C’est justement là que j’ai trouvé ça réaliste et plus complexe qu’il n’y paraît. Ils seraient rentrés au Cap, « auraient vécu heureux et eu beaucoup d’enfants », ç’aurait été douteux.:-) Le « elle aurait pu témoigner en sa faveur » aurait pour le coup été très romantique, moraliste, ce que justement n’est pas ce roman (à mon sens). Loin de la civilisation, ils arrivent à vivre une histoire, loin des jugements, des préjugés, du carcan social, malgré le fait qu’ils soient eux-même très lourdement conditionnés par leur statut et éducation (pour la femme) au départ. Et ce n’est pas anodin qu’une fois arrivés au Cap, le monde « civilisé, l’auteur soulève bien des questions à travers le dénouement, justement sur l’authenticité de leurs rapports, ou la difficulté/impossibilité d’assumer leur relation dans la société de l’époque.
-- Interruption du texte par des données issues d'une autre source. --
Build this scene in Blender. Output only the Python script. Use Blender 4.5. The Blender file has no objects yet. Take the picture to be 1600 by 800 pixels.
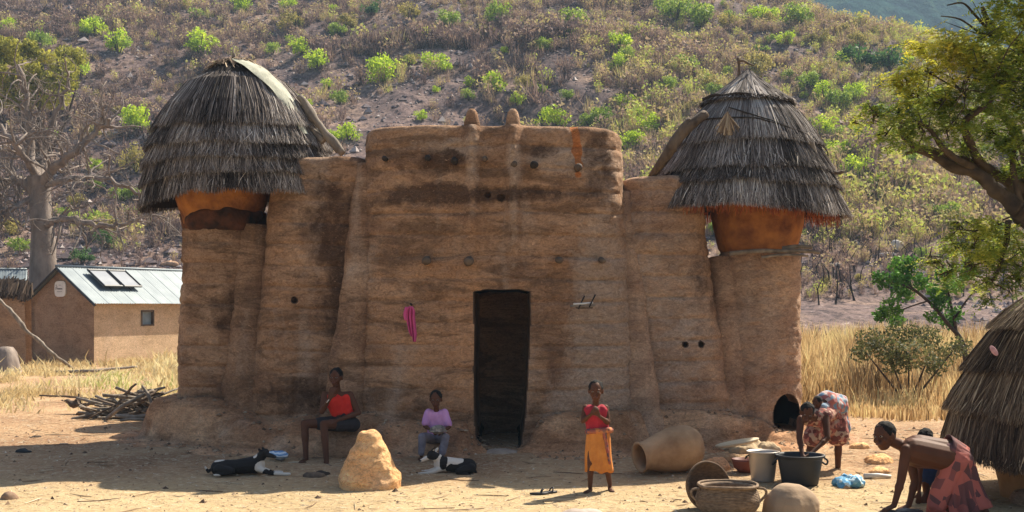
import bpy, math, random
import numpy as np
from mathutils import Vector, Matrix
random.seed(7); rng = np.random.default_rng(7)
sc = bpy.context.scene
col = sc.collection
# ---------------------------------------------------------------- camera, sky, sun, exposure
FP = 1920.0; HOR = 477.0; CAMZ = 1.86      # focal length in photo pixels, horizon row, eye height
cam_d = bpy.data.cameras.new('camera'); cam = bpy.data.objects.new('camera', cam_d); col.objects.link(cam)
cam.location = (0, 0, CAMZ); cam.rotation_euler = (math.radians(90), 0, 0)
cam_d.sensor_width = 36; cam_d.lens = 36 * FP / 1600; cam_d.shift_y = (HOR - 400) / 1600
cam_d.clip_end = 3000; cam_d.clip_start = .1
sc.camera = cam
SUN = np.array([.62, .67, 1.0])            # towards the sun
w = bpy.data.worlds.new('World'); sc.world = w; w.use_nodes = True
nt = w.node_tree; nt.nodes.clear()
sky = nt.nodes.new('ShaderNodeTexSky'); sky.sky_type = 'NISHITA'; sky.sun_disc = False
sky.sun_elevation = math.atan2(SUN[2], math.hypot(SUN[0], SUN[1])); sky.sun_rotation = math.atan2(SUN[0], SUN[1])
sky.dust_density = 2.2; sky.air_density = 1.0
bg = nt.nodes.new('ShaderNodeBackground'); bg.inputs[1].default_value = .072
wo = nt.nodes.new('ShaderNodeOutputWorld')
nt.links.new(sky.outputs[0], bg.inputs[0]); nt.links.new(bg.outputs[0], wo.inputs[0])
sl = bpy.data.lights.new('sun', 'SUN'); sl.energy = 5.0; sl.angle = math.radians(.5); sl.color = (1, .90, .74)
so = bpy.data.objects.new('sun', sl); col.objects.link(so)
so.rotation_euler = Vector(SUN).to_track_quat('Z', 'Y').to_euler()
sc.view_settings.view_transform = 'Standard'; sc.view_settings.look = 'None'
sc.view_settings.exposure = 1.2; sc.view_settings.gamma = 1
sc.cycles.volume_bounces = 0
sc.cycles.transparent_max_bounces = 8

# ---------------------------------------------------------------- helpers
def Q(px, py, Y):
    return np.array([(px - 800) / FP * Y, Y, CAMZ + (HOR - py) / FP * Y])
def vn(p, seed=0):
    p = np.asarray(p, float); i = np.floor(p).astype(np.int64); f = p - i; u = f * f * (3 - 2 * f)
    def h(a, b, c):
        n = (a * 374761393 + b * 668265263 + c * 1274126177 + seed * 974634777) & 0xffffffff
        n = ((n ^ (n >> 13)) * 1103515245 + 12345) & 0xffffffff
        n = ((n ^ (n >> 15)) * 2246822519) & 0xffffffff
        return ((n ^ (n >> 13)) & 0xffff) / 32767.5 - 1
    x, y, z = i[..., 0], i[..., 1], i[..., 2]; r = 0
    for a in (0, 1):
        for b in (0, 1):
            for c in (0, 1):
                r = r + h(x + a, y + b, z + c) * (u[..., 0] if a else 1 - u[..., 0]) * (u[..., 1] if b else 1 - u[..., 1]) * (u[..., 2] if c else 1 - u[..., 2])
    return r
def fbm(p, o=3, seed=0):
    r = 0; a = 1.; s = 0
    p = np.asarray(p, float)
    for k in range(o):
        r = r + a * vn(p * 2 ** k, seed + k); s += a; a *= .5
    return r / s
def sstep(a, b, x):
    t = np.clip((x - a) / (b - a), 0, 1); return t * t * (3 - 2 * t)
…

(je pourrais discuter des heures sur ce livre mais ce serait vain. 😉 Je suis quand même contente de cette LC qui a permis quelques échanges un poil plus élaborés que j’ai aimé/je n’ai pas aimé.)
Oh génial, j’adore les gens qui défendent leurs lectures 🙂
Oh non pas romantique – je n’ai jamais cru une seconde qu’ils allaient finir heureux ! Pas d’eau de rose pour moi, mais c’est pour ça que je doute de toute cette histoire (née de l’imagination de l’auteur puisque rien ne permet de dire qu’ils ont vécu quoique ce soit); mais elle était d’une famille respectée, notable et elle aurait pu, dire que cet « ‘esclave » lui avait sauvé la vie et demander qu’il soit envoyé dans un camp mais éviter la pendaison; Mais comme je ne crois pas à l’historie d’amour, je pense qu’une fois au Cap, elle a tourné la page et l’a totalement zappé !
Et perso, je déteste les « aimé/pas aimé » également 😉
Merci Keisha !
J’ai vu les avis de tes collègues de LC et je persiste à me dire que je n’en ferai pas une priorité.
Je ne t’en tiendrais pas rigueur 😉
Je ne le connais que de nom … jamais lu
Il écrit très bien, après .. je pense que j’aurais du commencer par une autre de ses oeuvres.